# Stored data

• • • •

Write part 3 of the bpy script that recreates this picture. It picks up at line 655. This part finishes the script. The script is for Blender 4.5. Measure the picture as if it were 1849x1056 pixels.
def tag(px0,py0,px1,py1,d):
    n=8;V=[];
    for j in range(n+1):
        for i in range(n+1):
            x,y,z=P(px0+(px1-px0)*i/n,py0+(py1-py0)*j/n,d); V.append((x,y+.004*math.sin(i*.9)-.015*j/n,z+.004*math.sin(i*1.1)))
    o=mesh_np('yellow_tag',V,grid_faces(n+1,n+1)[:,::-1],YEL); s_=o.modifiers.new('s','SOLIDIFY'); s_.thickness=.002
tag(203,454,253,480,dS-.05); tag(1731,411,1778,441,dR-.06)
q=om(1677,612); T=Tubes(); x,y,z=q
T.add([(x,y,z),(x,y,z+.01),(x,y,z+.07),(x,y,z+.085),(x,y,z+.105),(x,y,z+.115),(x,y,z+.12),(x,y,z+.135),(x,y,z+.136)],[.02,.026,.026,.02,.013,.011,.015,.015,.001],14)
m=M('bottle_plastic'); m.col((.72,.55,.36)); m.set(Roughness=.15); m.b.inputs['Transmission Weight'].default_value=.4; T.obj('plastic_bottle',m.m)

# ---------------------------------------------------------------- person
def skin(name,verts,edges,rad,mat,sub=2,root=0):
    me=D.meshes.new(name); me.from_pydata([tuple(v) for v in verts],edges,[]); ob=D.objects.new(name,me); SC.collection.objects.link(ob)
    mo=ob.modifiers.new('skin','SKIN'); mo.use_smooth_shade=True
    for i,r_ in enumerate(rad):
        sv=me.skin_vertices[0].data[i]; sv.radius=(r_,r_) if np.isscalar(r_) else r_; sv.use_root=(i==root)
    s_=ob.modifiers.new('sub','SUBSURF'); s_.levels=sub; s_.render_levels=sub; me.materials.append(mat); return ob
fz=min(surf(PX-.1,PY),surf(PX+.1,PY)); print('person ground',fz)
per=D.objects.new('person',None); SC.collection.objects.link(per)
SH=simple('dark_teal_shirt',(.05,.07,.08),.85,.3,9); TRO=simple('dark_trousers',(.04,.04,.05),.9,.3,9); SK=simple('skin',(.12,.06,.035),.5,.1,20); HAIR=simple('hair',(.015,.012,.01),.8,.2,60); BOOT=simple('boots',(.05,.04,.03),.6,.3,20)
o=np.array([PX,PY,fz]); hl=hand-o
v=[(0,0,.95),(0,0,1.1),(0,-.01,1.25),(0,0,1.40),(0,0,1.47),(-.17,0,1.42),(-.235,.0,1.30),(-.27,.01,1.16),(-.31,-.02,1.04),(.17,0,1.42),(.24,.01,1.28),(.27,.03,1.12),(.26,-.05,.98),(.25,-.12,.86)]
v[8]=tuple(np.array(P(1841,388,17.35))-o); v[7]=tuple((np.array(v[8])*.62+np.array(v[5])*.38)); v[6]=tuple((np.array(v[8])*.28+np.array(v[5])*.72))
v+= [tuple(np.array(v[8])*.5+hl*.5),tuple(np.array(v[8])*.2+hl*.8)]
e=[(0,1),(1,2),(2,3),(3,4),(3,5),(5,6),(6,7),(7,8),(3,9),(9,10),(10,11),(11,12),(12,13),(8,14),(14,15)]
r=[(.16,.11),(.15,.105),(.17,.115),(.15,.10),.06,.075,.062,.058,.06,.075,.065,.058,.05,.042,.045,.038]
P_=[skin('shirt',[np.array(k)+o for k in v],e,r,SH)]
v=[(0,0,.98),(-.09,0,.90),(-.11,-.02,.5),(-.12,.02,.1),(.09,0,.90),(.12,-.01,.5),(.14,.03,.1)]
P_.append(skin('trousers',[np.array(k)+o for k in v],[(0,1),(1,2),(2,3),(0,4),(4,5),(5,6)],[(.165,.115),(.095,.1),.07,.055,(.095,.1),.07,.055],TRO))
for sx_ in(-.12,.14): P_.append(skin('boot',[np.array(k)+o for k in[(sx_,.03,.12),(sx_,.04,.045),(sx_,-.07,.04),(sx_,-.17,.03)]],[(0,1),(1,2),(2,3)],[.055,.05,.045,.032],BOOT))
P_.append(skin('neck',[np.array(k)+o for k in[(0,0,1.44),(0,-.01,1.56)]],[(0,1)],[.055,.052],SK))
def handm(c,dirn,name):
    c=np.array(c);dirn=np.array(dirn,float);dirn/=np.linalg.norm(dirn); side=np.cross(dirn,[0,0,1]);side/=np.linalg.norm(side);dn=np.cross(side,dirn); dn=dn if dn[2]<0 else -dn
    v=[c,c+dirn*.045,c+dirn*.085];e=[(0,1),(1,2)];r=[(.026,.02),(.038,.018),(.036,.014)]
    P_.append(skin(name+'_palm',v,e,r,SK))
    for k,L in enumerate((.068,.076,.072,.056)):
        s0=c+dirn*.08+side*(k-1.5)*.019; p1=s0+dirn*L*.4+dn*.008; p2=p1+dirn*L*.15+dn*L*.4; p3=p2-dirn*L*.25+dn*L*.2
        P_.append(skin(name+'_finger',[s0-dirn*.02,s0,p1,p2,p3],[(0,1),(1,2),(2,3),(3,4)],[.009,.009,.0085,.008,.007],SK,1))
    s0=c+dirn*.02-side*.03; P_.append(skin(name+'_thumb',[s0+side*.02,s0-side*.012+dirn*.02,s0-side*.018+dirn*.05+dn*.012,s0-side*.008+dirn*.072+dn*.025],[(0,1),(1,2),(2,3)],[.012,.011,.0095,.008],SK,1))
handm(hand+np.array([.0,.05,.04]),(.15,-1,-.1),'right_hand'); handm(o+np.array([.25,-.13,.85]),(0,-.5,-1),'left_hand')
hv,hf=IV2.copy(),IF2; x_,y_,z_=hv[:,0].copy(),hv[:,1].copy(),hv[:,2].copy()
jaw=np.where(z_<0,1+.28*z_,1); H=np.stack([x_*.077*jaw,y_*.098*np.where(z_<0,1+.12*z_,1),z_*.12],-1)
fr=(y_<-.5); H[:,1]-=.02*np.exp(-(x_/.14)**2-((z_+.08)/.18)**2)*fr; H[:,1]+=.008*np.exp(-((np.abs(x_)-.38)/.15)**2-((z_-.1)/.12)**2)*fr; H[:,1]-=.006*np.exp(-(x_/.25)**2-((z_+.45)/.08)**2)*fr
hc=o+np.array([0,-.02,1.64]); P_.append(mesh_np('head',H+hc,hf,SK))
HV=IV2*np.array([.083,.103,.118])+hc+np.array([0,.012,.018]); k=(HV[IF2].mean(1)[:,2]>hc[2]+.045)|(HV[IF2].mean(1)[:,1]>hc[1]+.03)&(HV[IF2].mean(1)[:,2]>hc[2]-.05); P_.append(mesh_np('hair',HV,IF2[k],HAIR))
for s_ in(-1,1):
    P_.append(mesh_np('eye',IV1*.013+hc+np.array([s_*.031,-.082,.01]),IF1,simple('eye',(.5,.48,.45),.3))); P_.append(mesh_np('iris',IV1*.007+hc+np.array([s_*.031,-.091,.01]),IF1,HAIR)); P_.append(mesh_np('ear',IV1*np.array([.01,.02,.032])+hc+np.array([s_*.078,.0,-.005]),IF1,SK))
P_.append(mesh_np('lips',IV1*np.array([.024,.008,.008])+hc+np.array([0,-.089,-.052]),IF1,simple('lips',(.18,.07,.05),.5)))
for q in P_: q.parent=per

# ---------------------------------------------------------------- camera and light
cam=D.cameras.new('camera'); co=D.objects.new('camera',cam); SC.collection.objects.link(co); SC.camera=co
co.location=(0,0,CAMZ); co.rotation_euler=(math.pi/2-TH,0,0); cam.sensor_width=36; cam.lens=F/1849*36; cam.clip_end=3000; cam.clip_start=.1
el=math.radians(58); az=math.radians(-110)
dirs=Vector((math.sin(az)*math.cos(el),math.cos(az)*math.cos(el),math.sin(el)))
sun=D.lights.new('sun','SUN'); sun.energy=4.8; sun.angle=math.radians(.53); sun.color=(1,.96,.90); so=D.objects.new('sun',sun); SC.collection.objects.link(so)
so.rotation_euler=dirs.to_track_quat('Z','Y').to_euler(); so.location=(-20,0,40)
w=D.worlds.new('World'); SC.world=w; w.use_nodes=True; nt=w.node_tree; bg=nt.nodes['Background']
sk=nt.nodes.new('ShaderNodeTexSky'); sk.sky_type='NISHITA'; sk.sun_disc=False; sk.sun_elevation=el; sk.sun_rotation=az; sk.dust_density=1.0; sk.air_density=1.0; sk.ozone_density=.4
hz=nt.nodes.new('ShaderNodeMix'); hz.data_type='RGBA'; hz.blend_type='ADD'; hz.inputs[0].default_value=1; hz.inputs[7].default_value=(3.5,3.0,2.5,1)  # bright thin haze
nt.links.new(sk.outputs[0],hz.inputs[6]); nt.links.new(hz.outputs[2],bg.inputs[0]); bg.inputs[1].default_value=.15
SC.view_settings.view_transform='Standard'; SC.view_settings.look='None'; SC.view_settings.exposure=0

• • • •

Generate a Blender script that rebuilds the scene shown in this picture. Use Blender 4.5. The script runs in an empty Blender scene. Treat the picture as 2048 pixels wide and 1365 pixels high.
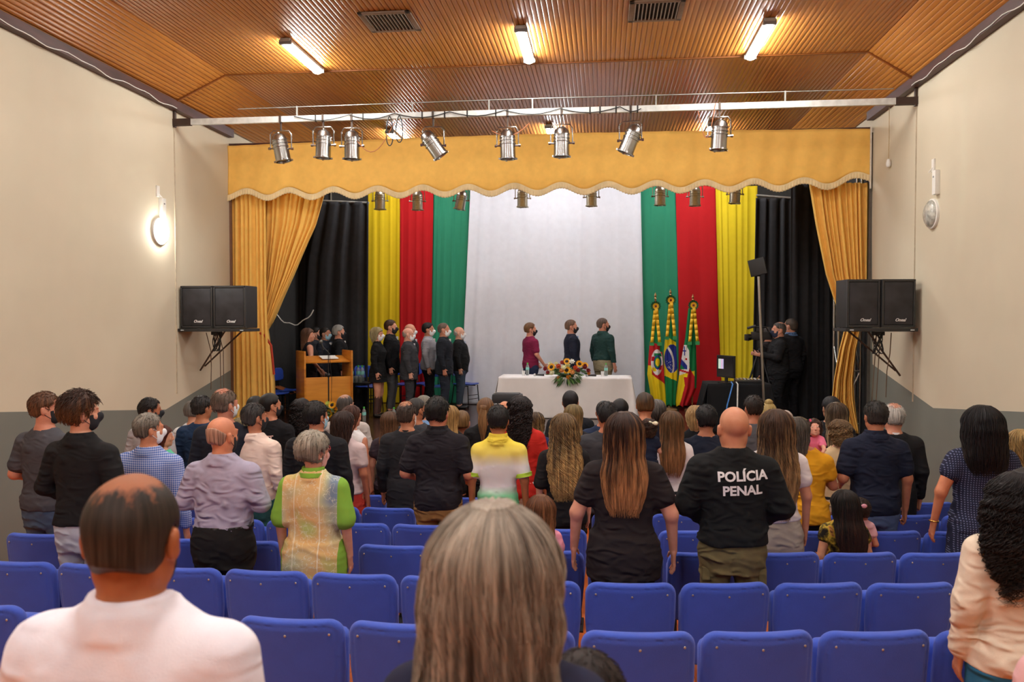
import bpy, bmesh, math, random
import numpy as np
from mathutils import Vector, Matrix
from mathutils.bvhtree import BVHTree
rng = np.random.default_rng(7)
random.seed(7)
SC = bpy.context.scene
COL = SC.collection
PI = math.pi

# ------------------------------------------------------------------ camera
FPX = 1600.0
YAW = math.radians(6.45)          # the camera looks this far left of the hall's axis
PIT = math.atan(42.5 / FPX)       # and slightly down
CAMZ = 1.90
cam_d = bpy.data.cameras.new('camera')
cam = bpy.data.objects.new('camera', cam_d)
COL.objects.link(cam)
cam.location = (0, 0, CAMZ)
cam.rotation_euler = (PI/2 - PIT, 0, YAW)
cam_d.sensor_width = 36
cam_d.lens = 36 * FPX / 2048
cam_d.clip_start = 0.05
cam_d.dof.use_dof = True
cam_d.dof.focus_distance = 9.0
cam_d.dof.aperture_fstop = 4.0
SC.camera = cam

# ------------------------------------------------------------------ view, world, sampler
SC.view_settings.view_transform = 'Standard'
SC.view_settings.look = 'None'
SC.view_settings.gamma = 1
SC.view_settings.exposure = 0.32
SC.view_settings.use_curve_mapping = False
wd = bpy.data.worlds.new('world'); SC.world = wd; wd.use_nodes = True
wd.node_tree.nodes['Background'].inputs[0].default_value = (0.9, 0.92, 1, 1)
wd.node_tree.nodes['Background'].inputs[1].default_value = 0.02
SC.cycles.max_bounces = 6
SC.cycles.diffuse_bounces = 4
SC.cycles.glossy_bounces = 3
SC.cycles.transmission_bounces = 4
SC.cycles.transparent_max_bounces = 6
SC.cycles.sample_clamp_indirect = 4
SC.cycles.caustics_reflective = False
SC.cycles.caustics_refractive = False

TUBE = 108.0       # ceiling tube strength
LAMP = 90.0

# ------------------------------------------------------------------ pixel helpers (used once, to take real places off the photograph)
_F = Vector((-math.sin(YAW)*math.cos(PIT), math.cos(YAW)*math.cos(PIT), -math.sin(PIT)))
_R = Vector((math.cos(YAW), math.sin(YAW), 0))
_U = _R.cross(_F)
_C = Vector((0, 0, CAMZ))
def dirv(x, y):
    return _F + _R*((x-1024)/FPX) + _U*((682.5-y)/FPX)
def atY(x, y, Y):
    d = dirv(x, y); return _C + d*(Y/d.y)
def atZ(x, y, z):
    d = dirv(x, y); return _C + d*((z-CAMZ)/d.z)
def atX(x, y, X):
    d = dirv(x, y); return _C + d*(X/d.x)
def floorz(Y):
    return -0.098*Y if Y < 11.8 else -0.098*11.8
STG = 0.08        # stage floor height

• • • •

# DIRECTIVE
Which lines hold the word "scene"? Return all of them from the records above.

# FINISHED TASK
Generate a Blender script that rebuilds the scene shown in this picture. Use Blender 4.5. The script runs in an empty Blender scene. Treat the picture as 2048 pixels wide and 1365 pixels high.
SC = bpy.context.scene